“HAİN KORKAKTIR.” Bu ifade, kanlı katillere boyun eğmeyen Aziz Peygamberimiz Hazreti Muhammed sallallahu aleyhi ve selleme aittir.
O, insanlığın mutluluğu için benliğini aşıp mücadele veren yüce şahsiyettir. Onun davasında ümitsizlik yoktur. İhmal ve ihanet bulunmaz. “Benden bu kadar” deyip malayaniye dalmak, sıvışmak ve davadan uzaklaşmak yoktur. Evet yoktur.!
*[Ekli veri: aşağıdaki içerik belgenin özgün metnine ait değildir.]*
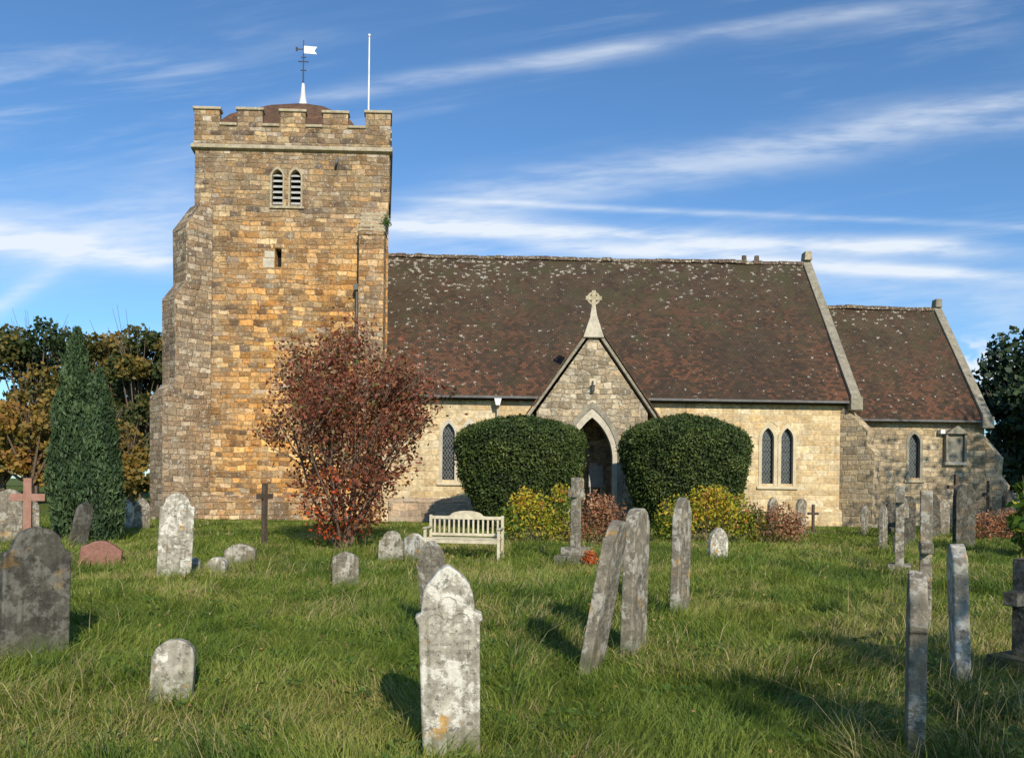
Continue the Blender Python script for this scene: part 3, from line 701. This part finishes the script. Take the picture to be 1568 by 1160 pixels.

Çünkü Onun tebliğ ettiği davanın Kitabı Onu ve bütün ümmetini derinden etkileyen uyarılarına riayet eder; Ey peygamber, Rabbinden sana indirileni tebliğ et. Eğer bu görevi yapmazsan elçiliğin gereğini yapmamış olursun. Allah seni insanlardan koruyacaktır. Allah kâfirler güruhunu muvaffak etmez. (Maide.5/67)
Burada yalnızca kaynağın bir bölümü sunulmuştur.